En cohérence avec sa jurisprudences antérieure, le CE précise ensuite que ces dispositions s’appliquent à raison des prestations dont la rémunération est susceptible d’être imposée entre les mains de la personne qui les a effectuées car elles correspondent à un service rendu pour l’essentiel par cette même personne et pour lequel la facturation par une personne domiciliée ou établie hors de France ne trouve aucune contrepartie réelle dans une intervention propre de cette dernière, permettant de regarder ce service comme ayant été rendu pour son compte (CE 20 mars 2013 n°346642 et 346643).
Or, en l’espèce, le Conseil relève que les redevances perçues par la société néerlandaise pour l’utilisation des marques et logos cédés par le contribuable ne pouvaient être regardées comme la contrepartie d’un service rendu par ce dernier et juge dès lors qu’elles n’étaient pas imposables sur le fondement du I de l’article 155 A du CGI.
Les décisions relatives à l’article 155 A du CGI en faveur du contribuable, sont assez rares. Il nous semblait donc opportun d’en faire mention (pour une décision récente en sens inverse, voir Conseil d’État, 9 mai 2019, n°417514 : la circonstance que le service rendu par un contribuable domicilié ou établi en France n’est qu’une composante, non essentielle, d’un ensemble de prestations facturées par la personne domiciliée ou établie hors de France ne fait pas obstacle à l’imposition entre les mains du contribuable de la fraction de la rémunération versée à l’étranger correspondant à son intervention propre).
L’avis du praticien : Sandrine Rudeaux
La solution du Conseil d’État est tranchée de manière lapidaire mais très pédagogique, et mérite d’être saluée : des redevances versées pour l’utilisation de marques et logos ne sont pas la contrepartie d’un service rendu, et n’entrent pas dès lors dans les prévisions du I de l’article 155 A du CGI.
Elle laisse toutefois un goût amer pour trois raisons au moins.
En premier lieu, la question était débattue depuis le premier arrêt rendu par la CAA de Lyon en 2015, mais le Conseil d’État, dans sa première décision rendue en 2017, avait préféré classer l’affaire en la mentionnant aux tables du recueil Lebon sur un autre point. Un point intéressant certes, mais qui repose finalement sur un argumentaire inopérant en l’espèce.
En deuxième lieu, il aura fallu attendre 20 ans entre la première année contrôlée (1999) et l’issue favorable donnée au litige. Une visite domiciliaire avait été diligentée en 2004, et à l’issue d’un ESFP les contribuables s’étaient vu appliquer des pénalités pour mauvaise foi, au motif qu’ils avaient délibérément tenté d’éluder l’impôt (pénalités confirmées en dernier lieu par l’arrêt de la CAA de Lyon en 2018). Le jugement du tribunal administratif de Grenoble n’avait été rendu qu’en 2013.

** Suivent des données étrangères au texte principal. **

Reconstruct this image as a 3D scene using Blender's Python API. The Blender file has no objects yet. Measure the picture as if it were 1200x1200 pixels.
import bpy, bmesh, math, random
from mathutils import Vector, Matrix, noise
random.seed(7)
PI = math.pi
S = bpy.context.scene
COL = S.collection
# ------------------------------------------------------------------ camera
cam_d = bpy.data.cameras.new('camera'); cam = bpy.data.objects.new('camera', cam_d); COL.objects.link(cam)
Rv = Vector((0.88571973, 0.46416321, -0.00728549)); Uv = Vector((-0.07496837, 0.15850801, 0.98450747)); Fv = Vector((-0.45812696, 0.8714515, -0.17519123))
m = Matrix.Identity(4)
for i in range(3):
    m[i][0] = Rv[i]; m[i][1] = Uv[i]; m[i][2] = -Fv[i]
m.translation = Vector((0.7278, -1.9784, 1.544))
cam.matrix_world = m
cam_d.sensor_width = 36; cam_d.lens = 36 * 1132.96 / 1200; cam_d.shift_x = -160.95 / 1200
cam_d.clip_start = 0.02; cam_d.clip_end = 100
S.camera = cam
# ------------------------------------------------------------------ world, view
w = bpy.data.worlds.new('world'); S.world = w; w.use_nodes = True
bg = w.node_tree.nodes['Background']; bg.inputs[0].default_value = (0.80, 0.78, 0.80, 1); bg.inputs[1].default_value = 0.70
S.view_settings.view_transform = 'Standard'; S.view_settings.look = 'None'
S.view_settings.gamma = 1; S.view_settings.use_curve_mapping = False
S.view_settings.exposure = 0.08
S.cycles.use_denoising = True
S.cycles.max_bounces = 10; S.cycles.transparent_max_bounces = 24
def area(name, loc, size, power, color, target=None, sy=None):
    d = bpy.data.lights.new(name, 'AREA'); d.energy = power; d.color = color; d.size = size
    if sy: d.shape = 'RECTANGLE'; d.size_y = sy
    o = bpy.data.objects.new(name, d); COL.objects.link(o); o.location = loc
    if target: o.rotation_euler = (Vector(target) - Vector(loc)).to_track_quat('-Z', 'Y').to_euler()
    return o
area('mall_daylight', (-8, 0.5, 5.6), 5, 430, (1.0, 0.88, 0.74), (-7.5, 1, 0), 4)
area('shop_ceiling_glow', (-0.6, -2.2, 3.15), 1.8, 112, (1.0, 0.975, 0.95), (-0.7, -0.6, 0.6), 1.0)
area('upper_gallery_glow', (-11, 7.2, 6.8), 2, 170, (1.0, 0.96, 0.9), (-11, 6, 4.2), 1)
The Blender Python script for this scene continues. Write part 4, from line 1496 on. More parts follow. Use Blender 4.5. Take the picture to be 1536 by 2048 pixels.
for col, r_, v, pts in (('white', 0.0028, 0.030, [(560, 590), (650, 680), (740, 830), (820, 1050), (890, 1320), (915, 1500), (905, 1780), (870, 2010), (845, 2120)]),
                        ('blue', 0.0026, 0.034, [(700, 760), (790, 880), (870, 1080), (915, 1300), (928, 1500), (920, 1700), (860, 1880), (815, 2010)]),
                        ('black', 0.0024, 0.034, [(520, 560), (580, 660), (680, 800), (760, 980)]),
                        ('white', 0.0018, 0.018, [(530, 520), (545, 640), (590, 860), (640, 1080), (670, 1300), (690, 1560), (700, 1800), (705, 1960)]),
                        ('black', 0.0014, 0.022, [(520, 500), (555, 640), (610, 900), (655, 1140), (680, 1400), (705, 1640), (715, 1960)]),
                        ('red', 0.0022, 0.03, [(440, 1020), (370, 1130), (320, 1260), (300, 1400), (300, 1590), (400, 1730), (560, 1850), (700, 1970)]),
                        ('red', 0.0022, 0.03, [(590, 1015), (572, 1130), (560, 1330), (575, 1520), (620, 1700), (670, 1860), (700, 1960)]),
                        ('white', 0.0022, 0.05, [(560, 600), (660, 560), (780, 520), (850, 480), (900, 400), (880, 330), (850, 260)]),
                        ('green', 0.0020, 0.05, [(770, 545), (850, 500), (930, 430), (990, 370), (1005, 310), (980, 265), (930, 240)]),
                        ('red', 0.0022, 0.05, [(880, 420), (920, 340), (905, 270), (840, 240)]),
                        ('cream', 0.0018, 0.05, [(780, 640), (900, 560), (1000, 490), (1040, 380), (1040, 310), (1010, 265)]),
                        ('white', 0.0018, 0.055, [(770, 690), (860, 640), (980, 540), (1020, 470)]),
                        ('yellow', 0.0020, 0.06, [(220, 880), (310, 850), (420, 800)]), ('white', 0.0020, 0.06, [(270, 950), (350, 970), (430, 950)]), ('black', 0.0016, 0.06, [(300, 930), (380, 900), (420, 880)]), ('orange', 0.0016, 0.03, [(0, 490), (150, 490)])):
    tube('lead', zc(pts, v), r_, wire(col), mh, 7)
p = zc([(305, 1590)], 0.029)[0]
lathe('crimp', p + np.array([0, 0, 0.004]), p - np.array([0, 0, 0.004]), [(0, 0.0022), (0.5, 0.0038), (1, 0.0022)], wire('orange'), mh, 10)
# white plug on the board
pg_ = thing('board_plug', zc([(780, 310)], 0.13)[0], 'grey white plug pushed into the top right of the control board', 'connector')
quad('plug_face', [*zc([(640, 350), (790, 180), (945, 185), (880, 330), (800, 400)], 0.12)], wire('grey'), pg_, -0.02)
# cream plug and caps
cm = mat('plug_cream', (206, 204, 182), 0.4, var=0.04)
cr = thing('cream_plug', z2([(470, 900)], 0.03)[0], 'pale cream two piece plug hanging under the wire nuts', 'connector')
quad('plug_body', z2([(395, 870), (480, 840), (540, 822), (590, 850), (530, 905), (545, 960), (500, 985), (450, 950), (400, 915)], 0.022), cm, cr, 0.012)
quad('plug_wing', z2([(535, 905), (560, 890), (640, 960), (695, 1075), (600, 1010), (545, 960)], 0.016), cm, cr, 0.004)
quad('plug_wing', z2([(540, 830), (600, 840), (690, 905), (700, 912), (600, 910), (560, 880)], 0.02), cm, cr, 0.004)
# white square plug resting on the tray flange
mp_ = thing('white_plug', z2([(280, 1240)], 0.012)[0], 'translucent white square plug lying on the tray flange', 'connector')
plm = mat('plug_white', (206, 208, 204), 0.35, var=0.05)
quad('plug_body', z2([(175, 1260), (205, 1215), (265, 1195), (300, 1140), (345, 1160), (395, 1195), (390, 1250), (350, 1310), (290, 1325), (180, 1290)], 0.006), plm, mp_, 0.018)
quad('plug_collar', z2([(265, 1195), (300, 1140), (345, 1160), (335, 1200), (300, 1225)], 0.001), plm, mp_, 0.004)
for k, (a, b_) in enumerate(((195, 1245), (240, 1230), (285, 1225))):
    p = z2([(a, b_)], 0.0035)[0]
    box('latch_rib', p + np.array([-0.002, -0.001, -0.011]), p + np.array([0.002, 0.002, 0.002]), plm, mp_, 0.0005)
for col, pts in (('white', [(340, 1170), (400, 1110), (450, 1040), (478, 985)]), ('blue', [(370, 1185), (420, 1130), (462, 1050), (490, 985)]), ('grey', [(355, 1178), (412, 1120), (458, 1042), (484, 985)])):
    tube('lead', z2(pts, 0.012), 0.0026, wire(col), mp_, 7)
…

En dernier lieu, le requérant, décédé entre temps si l’on comprend bien les visas de la décision, sera parti sans savoir qu’il a finalement eu gain de cause grâce à la ténacité de son épouse et de son ayant-droit.
On attendra avec beaucoup d’intérêt les conclusions toujours excellentes d’Anne Iljic, si toutefois elles sont publiées, pour être éclairé sur les raisons qui ont guidé le choix du Conseil d’État. On relèvera, dans l’attente, que le droit de l’Union européenne réserve un sort à part aux droits de propriété intellectuelle. La CJUE ne les range ni dans les marchandises, ni dans les prestations de services, mais les considère comme présentant un caractère sui generis, et admet qu’ils relèvent du traité en raison de leur effet économique.